Imagine believing something so monumentally idiotic, and following it up with this:
Ben Collins believes that making TikTok a slightly less attention-mongering addiction for millions of Americans will unleash unknowable and terrible political consequences in perpetuity, though such action might actually be good for all involved. One way to understand Ben here is that he takes as profoundly dim a view of anyone younger than him as can be imagined. This is how stupid Ben Collins thinks Generation Z is—that they would refocus the entirety of their political will around the fact that someone took their favorite app away. This is how infantile he believes they are, what myopic little idiotic grudge-holding animals they are. People walking around living their lives reasonably normally, just doing their best, and Ben Collins believes them to be so catastrophically stupid that they would enact a lifetime of vengeance against the political party that takes away their current preferred method of distraction.
That’s all. That’s why we were here. To gaze upon one of the dumbest things I’ve ever read. To contemplate the void in the void from the void. To imagine a world where such a thing was not just possible, but necessary. To marvel at the sincerity of the stupidity, the confidence of it, the otherworldly shamelessness of it—the unawareness even that the stupidity of it matters at all. Did he take it one single step further? Did he imagine how his life would change, not just if he really believed what he said, but if what he said turned out to be true? What would it be like to live in a world where what Ben said about Gen Z was true? Would it resemble this one? The unaccountable power that could be exercised over a group of people who could be so moved! The unaccountable power apparently already being wielded by ByteDance, and therefore by China! What nation wouldn’t go to existential war over such power? What sort of a nation wouldn’t fight for its very survival against such an enemy, besides one already long dead? What does believing such a thing to be true say about the virtue of government by the people? How can we possibly endure another single day under the fickle tyranny of democracy, if Ben Collins is right about this?

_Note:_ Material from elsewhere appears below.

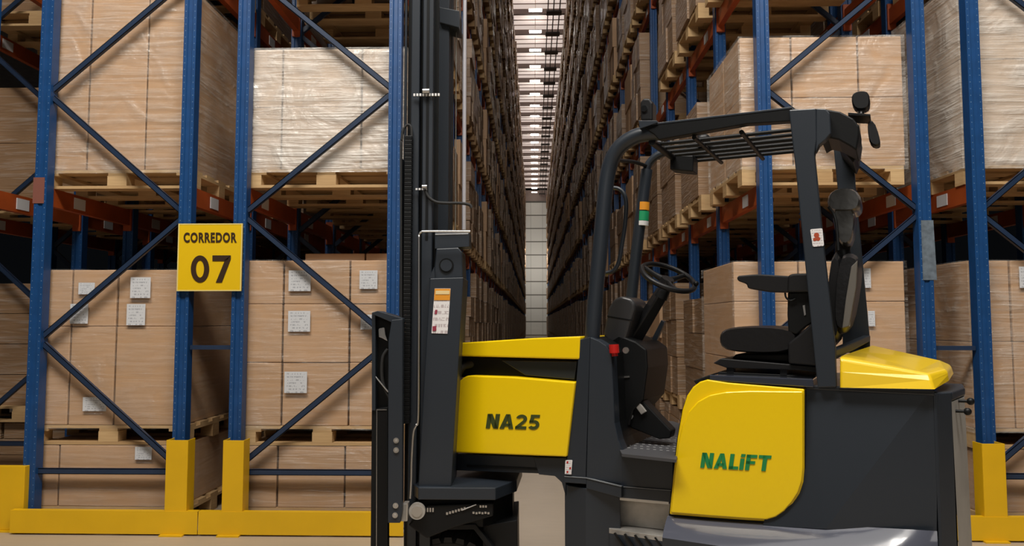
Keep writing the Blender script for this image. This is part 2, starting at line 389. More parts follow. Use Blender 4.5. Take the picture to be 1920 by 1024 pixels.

This tweet, that he somehow has still not attempted to obliterate from the record, will immediately spring to mind whenever I see the name Ben Collins on Twitter, or atop some article, or in some video clip. I will laugh about this staggeringly stupid opinion about the way the world really is whenever I see that little NBC peacock. Lester Holt could be telling me about a tsunami that wiped out a quarter million people and flashing before my eyes will be an image of Joe Biden signing a bill banning TikTok that immediately transitions into a montage of 300 years of Republican rule.
He’ll be dragging this tweet around like Marley’s chains. For me, anyway, he will.
What is “the NPR class?” This tweet is the NPR class. This stupid tweet and the attendant inconsequentiality of it. How little the stupidity of it matters.
The No. 1 way to permanently and irreparably nuke your chances of not tweeting one of the single dumbest things ever I’ve ever read is to tweet. And, remember, Ben, it’s going to outlive us all.